Wednesday, December 10, 2014

Torture Report

Illegal, inhumane, incompetent. Ineffective and expensive, too.

I'm glad the Senate Intelligence Committee managed to release its report on torture by the CIA. There's a lot more they weren't allowed to release, so just imagine what those pages included, if "rectal feeding" was thought allowable.

MSNBC last night included several great segments:

  • Chris Hayes with multiple insiders from the Bush years who back up what the report says. One, an assistant to Colin Powell, described how he was lied to. Another, a CIA interrogator, told how he was ordered to keep interrogating a person who clearly didn't know anything.

  • Chris Hayes's personal essay on how he wonders if we really are a country of laws.

  • Rachel Maddow telling of a Soviet-era KGB agent who defected to the U.S. in 1964 and was tortured to make sure he had told the CIA all he knew. Later, they realized he had been telling the truth, and changed their policy to never allow torture again. Suddenly, as he was dying in witness protection in 2008, the CIA gave him a commendation and an apology. Just as either Barack Obama or John McCain was about to become president -- both anti-torture, and (one would have thought!) likely to prosecute people who carried out torture.

  • Lawrence O'Donnell telling how retiring Senator Jay Rockefeller was key to making the report happen.
Writing on MinnPost this morning, Dr. Steven Miles, a local but internationally known critic of doctors who participate in torture, reiterates the ineptness, ineffectiveness, and expense of the torture program. He closes with one of the many fine examples of CIA lies about the program, this one before Congress in 2006 by CIA Director Peter Goss, a CIA director who oversaw the torture program:
"This program has brought us incredible information. It's a program that could continue to bring us incredible information. It's a program that could continue to operate in a very professional way. It's a program that I think if you saw how it's operated you would agree that you would be proud that it's done right and well, with proper safeguards." Contrasting the CIA program to the abuse of prisoners in U.S. military detention at the Abu Ghraib prison in Iraq, Goss stated that the CIA program "is a professionally-operated program that we operate uniquely ... . We are not talking military, and I'm not talking about anything that a contractor might have done ... in a prison somewhere or beat somebody or hit somebody with a stick or something. That's not what this is about."
Miles concludes: "It was all lies — the CIA, our government, was lying to us."

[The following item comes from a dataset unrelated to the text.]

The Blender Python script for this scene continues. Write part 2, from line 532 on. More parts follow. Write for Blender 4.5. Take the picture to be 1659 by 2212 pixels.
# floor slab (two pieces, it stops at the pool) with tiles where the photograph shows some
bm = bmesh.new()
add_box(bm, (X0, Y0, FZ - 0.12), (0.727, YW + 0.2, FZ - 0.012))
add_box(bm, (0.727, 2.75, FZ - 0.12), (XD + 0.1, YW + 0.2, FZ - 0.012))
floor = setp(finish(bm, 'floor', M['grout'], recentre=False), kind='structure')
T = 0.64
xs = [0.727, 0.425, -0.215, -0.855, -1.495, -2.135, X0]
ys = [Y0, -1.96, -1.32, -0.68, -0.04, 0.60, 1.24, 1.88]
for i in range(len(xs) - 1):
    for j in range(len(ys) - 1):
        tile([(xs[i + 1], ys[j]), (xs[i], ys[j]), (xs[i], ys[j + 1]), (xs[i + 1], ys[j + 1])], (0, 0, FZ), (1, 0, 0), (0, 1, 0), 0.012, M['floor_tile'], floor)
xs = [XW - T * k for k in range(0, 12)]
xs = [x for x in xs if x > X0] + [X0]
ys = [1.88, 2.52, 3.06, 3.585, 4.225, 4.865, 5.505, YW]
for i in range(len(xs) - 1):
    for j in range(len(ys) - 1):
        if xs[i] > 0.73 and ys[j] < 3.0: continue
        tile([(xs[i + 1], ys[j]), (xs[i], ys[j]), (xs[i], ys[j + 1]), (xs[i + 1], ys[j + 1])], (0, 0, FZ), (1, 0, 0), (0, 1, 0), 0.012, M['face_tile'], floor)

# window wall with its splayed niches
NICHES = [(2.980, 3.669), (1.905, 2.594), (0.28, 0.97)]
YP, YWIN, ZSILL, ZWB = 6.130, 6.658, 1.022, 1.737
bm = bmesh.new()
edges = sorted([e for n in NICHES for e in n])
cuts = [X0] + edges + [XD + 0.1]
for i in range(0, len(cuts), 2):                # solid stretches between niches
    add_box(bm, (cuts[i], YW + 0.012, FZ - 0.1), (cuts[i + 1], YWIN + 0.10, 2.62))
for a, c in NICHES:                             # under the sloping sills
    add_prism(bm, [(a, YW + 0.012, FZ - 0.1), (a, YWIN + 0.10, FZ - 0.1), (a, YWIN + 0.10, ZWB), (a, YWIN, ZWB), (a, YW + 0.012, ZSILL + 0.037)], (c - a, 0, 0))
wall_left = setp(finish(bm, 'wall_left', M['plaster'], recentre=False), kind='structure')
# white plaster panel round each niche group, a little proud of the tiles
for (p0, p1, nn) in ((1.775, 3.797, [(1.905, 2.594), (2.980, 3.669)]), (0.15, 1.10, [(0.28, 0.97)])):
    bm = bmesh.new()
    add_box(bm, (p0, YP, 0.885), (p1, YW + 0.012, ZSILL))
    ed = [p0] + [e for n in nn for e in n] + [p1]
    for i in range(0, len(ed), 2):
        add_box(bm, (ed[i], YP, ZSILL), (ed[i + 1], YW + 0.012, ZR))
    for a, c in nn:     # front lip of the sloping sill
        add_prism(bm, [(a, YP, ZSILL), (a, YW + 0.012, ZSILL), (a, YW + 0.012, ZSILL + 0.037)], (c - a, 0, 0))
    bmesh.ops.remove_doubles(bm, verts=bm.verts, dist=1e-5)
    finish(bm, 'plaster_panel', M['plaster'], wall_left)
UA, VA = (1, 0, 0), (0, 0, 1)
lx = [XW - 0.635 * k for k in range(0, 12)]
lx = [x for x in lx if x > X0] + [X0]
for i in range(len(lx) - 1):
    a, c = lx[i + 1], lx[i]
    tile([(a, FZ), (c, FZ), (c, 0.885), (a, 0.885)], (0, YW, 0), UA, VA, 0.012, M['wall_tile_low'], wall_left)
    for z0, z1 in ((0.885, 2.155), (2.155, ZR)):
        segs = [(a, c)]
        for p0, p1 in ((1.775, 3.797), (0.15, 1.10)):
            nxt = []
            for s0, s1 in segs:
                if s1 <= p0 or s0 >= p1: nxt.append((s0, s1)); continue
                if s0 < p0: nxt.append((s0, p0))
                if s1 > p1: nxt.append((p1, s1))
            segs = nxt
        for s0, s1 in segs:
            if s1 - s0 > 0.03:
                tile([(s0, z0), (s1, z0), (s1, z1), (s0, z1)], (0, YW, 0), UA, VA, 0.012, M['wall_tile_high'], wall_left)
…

For anyone who tries to make excuses about how it was post-9/11 and we had to use extreme measures in the face of terrorism, remember the Convention on Torture, which Ronald Reagan signed on behalf of the U.S. in 1984:



That yellow highlighted text says:
2. No exceptional circumstances whatsoever, whether a state of war or a threat of war, internal political instability or any other public emergency, may be invoked as a justification of torture.

3. An order from a superior officer or a public authority may not be invoked as a justification of torture.
To get around those strictures, the Bush administration and the CIA changed its name to "enhanced interrogation" instead of torture. And got the so-called liberal media to go along with it.

The only person to serve time related to the CIA's torture program is whistleblower John Kiriakou, a CIA analyst who went on ABC News in 2007 and confirmed that a single case of waterboarding had taken place. He's still in prison. He should be released now.

To close, a few tweets from yesterday:
The two psychologists who helped the CIA create the torture techniques made over $81 million doing so.
By Alexis Goldstein

Shouldn't media organizations covering the torture report have a story on how they decided to use a euphemism vs. the word "torture"?
By § [lawremipsum]

Don't forget: Much of what is in the torture report (like death of a CIA detainee) was documented years ago by reporters who got shouted down.
By Monika Bauerlein

"They were planning an attack!" is the "He had a gun!" of national security.
By Saladin Ahmed 

Coincidentally, the only information interrogators got from waterboarding prisoners was "I can't breathe."
By Frank Conniff

1 comment:

BLissed-Out Grandma said...

Yes, those last two quotes are especially telling.